To establish the right to use another’s land by a prescriptive or adverse easement, one must show, by clear and convincing evidence, possession of the claimed land for the statutory period. Such possession must be actual and exclusive, open and notorious, continued and uninterrupted, and adverse and hostile. Here, the Court held that the neighbors’ encroaching use of some portion of each other’s access and egress lanes was no more than permissive. Further, it was not exclusive because the neighbor claiming there was no easement also used the two strips. Thus, there was no way the defending neighbor could have been aware of the adjacent neighbor’s claim of possessory entitlement if he, too, was using the property.

Finally, the aggrieved neighbor argued that there is a general rule that where adjoining proprietors lay out a way or alley between their lands, each devoting some portion of this premises to that purpose, neither can obstruct or close that portion of the area which is within the boundary of his own land. The Court, however, held that this general rule was inapplicable under the facts presented. In the case cited by the neighbor claiming it had an easement, the original owners of the adjoining properties erected their respective houses at the same time and planned to use the area between the two houses as a common alleyway. Thus, in the cited case, from the outset, their joint use was not permissive; it was a planned, common use premised upon a continuing claim of right on the part of the common users.

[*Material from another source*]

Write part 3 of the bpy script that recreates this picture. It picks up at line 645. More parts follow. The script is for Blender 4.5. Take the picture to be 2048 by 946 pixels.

In the present case, the two strips of land being used as a common driveway was not planned at the time of construction by the original owners of the properties. In fact, the exact boundaries of the so-called common access/egress area were never specifically identified. Thus, the Court concluded that this was not a common driveway, but rather a permissive use of some part of each other’s property to make access and egress more convenient. Therefore, it affirmed the lower court’s decision to dismiss the aggrieved neighbor’s complaint.